Yazı Arasında Dikiş Dikmek
Jane Austen, bir yazar olarak hiç yalnız yaşamayan ve günlük yaşamında da yalnızlığa ihtiyaç hissetmeyen birisiydi. Austen, Voltaire’in, öğlen saatleriyle akşam yemeklerinin arasına geziler koyar, sonrasında dostlarıyla oturup kalkmasına nazire yapar gibi misafirsiz gün geçirmezdi. Bir yazar olarak genç sayılacak bir yaşta ölmesine rağmen oldukça verimli yıllar geçiren Austen, ailesinin oturma odasında yazıyordu. Bu kadar ortada olup da bu kadar iyi yazmasını bir türlü çözemediğim Austen, rahatça bir kenara kaldırılabilecek ya da üzerine bir peçete örtülerek gizlenebilecek küçük kâğıt parçalarına notlarını alıyordu. Odaya birisinin girdiğini de çift kapaklı kapının çıkardığı sesten anlıyordu. Sabah ev ahalisi uyanmadan piyano çalan, dokuzda kahvaltıyı hazırlayan yazar, olur da bir misafir gelirse yazdığı küçük kâğıtları hemen ortadan kaldırır ve annesi ve kız kardeşiyle dikiş dikmeye başlardı.
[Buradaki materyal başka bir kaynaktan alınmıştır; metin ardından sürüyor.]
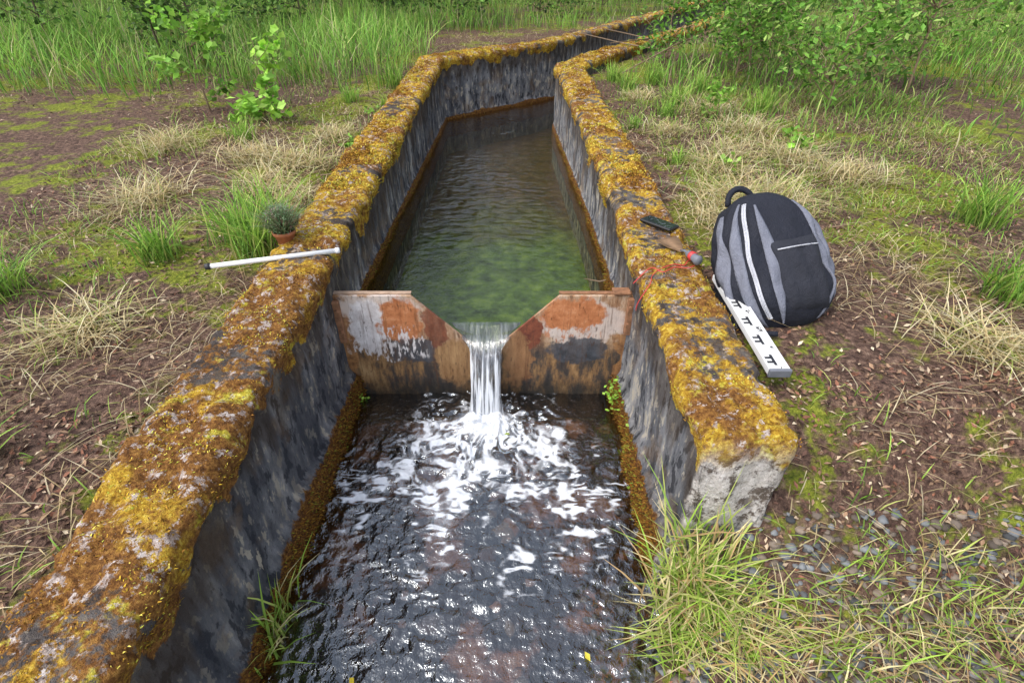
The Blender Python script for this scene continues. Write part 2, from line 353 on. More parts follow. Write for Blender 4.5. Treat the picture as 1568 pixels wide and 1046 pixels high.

Demem o ki, yazı yazmak için belli bir rutinimizin olması lâzım. Böylece hem uzun soluklu çalışma saatlerinin getireceği yorgunluklar azalacak hem de üretkenlik kendiliğinden gelecektir. Ama bu rutinler, kendi gerçeklerimizden oluşmalı; bir başka yazara, şaire, yönetmene bakarak, onların yaptıklarından kopyalayarak olmamalı. Bu rutin işini de çok abartmamalı, yazının önüne geçirmemeye dikkat etmeliyiz. Neticede asıl amaç bir rutine sahip olmak değil, yazının ağırlığını hafifletecek ve yapılan işin kalitesini arttıracak bir araç kazanmaktır.